start INFORMATION SHOWN

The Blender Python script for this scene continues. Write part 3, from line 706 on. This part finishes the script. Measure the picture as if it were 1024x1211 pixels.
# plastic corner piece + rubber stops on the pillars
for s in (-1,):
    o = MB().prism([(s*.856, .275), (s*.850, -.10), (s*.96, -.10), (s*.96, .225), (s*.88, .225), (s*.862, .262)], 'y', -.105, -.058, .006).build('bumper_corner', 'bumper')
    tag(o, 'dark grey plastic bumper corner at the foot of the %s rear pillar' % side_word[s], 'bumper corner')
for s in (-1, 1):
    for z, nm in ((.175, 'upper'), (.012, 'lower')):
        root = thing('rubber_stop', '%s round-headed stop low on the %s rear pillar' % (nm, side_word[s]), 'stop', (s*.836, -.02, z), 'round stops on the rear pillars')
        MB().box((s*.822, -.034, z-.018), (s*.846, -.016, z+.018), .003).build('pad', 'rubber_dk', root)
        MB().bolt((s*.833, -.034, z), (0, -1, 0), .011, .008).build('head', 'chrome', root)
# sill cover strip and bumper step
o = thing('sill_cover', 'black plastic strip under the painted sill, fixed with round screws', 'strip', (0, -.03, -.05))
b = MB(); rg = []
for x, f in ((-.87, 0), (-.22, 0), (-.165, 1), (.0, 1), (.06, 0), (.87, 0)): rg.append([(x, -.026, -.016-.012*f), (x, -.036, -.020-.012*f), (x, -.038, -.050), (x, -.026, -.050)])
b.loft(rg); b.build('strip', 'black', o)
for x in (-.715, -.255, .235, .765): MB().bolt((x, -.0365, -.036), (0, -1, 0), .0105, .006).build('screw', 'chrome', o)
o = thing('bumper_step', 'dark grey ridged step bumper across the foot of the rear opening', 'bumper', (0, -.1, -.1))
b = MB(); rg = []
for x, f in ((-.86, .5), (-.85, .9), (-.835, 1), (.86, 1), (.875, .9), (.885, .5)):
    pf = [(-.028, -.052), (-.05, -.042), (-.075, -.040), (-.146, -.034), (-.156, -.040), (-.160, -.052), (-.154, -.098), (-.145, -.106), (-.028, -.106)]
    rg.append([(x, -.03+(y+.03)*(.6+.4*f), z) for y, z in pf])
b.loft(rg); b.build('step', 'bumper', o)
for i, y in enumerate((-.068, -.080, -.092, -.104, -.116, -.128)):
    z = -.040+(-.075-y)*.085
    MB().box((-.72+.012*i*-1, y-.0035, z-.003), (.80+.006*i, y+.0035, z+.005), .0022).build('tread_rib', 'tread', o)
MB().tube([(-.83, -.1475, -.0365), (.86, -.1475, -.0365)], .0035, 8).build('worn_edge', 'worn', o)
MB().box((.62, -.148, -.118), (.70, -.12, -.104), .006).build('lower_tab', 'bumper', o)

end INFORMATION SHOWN

REQUIRED WORK:
Make an exact copy of the data above.

SOLVED EXERCISE:
The Blender Python script for this scene continues. Write part 3, from line 706 on. This part finishes the script. Measure the picture as if it were 1024x1211 pixels.
# plastic corner piece + rubber stops on the pillars
for s in (-1,):
    o = MB().prism([(s*.856, .275), (s*.850, -.10), (s*.96, -.10), (s*.96, .225), (s*.88, .225), (s*.862, .262)], 'y', -.105, -.058, .006).build('bumper_corner', 'bumper')
    tag(o, 'dark grey plastic bumper corner at the foot of the %s rear pillar' % side_word[s], 'bumper corner')
for s in (-1, 1):
    for z, nm in ((.175, 'upper'), (.012, 'lower')):
        root = thing('rubber_stop', '%s round-headed stop low on the %s rear pillar' % (nm, side_word[s]), 'stop', (s*.836, -.02, z), 'round stops on the rear pillars')
        MB().box((s*.822, -.034, z-.018), (s*.846, -.016, z+.018), .003).build('pad', 'rubber_dk', root)
        MB().bolt((s*.833, -.034, z), (0, -1, 0), .011, .008).build('head', 'chrome', root)
# sill cover strip and bumper step
o = thing('sill_cover', 'black plastic strip under the painted sill, fixed with round screws', 'strip', (0, -.03, -.05))
b = MB(); rg = []
for x, f in ((-.87, 0), (-.22, 0), (-.165, 1), (.0, 1), (.06, 0), (.87, 0)): rg.append([(x, -.026, -.016-.012*f), (x, -.036, -.020-.012*f), (x, -.038, -.050), (x, -.026, -.050)])
b.loft(rg); b.build('strip', 'black', o)
for x in (-.715, -.255, .235, .765): MB().bolt((x, -.0365, -.036), (0, -1, 0), .0105, .006).build('screw', 'chrome', o)
o = thing('bumper_step', 'dark grey ridged step bumper across the foot of the rear opening', 'bumper', (0, -.1, -.1))
b = MB(); rg = []
for x, f in ((-.86, .5), (-.85, .9), (-.835, 1), (.86, 1), (.875, .9), (.885, .5)):
    pf = [(-.028, -.052), (-.05, -.042), (-.075, -.040), (-.146, -.034), (-.156, -.040), (-.160, -.052), (-.154, -.098), (-.145, -.106), (-.028, -.106)]
    rg.append([(x, -.03+(y+.03)*(.6+.4*f), z) for y, z in pf])
b.loft(rg); b.build('step', 'bumper', o)
for i, y in enumerate((-.068, -.080, -.092, -.104, -.116, -.128)):
    z = -.040+(-.075-y)*.085
    MB().box((-.72+.012*i*-1, y-.0035, z-.003), (.80+.006*i, y+.0035, z+.005), .0022).build('tread_rib', 'tread', o)
MB().tube([(-.83, -.1475, -.0365), (.86, -.1475, -.0365)], .0035, 8).build('worn_edge', 'worn', o)
MB().box((.62, -.148, -.118), (.70, -.12, -.104), .006).build('lower_tab', 'bumper', o)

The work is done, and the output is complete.